11. Termination: Further work on a project may be terminated at any time by either party, by notice in writing to the other party, without prejudice to the obligation to pay for all fees and expenses already incurred. Firm commitments entered into are to be honoured whether for performance before or after actual termination date.
12. Force majeure: We will not be liable for failure to provide services where it is not reasonably practicable to do so due to circumstances beyond our control.
13. Interest. We reserve the right to charge interest on overdue amounts at the rate of 30% per annum (our unauthorised overdraft rate from the bank).

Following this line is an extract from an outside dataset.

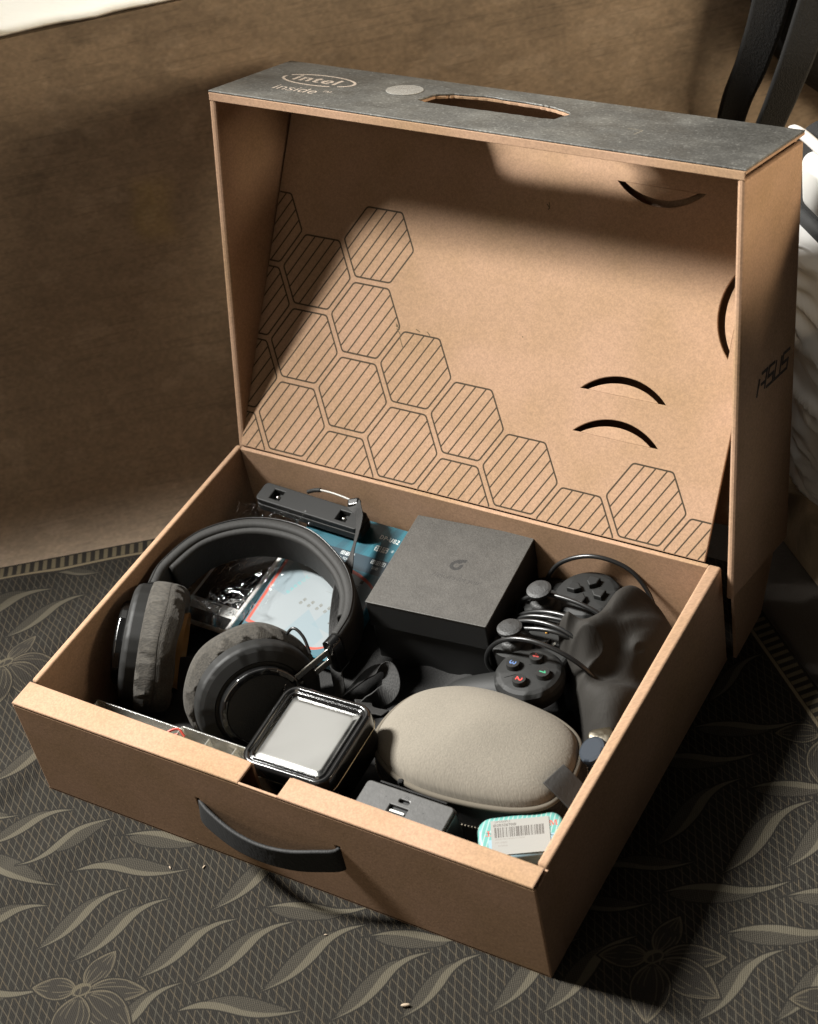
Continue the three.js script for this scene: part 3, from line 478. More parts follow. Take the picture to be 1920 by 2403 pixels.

Subsequent payments will be applied to interest and finance charges first, and then applied to fees/costs outstanding.
14. Prompt and pre- payment discounts Payments will be applied to oldest invoices first. It is not possible to qualify for prompt payment discounts by paying later invoices and leaving earlier ones outstanding.
15. Funds. Payments may be made in advance of fees being incurred, and you may then qualify for a discount in accordance with our currently published fee rates. Amounts held by us to your credit (whether described as 'deposit', 'funds' or 'prepayment') will be used to clear sales invoices until no funds remain. Such amounts can only be applied to our invoices, and will not be returned. All deposits, funds and prepayments are non-refundable.
16. Applicable Law. All contracts for the supply of goods or services by Irenicon Limited shall be governed by the laws of England and exclusively justifiable in the English courts.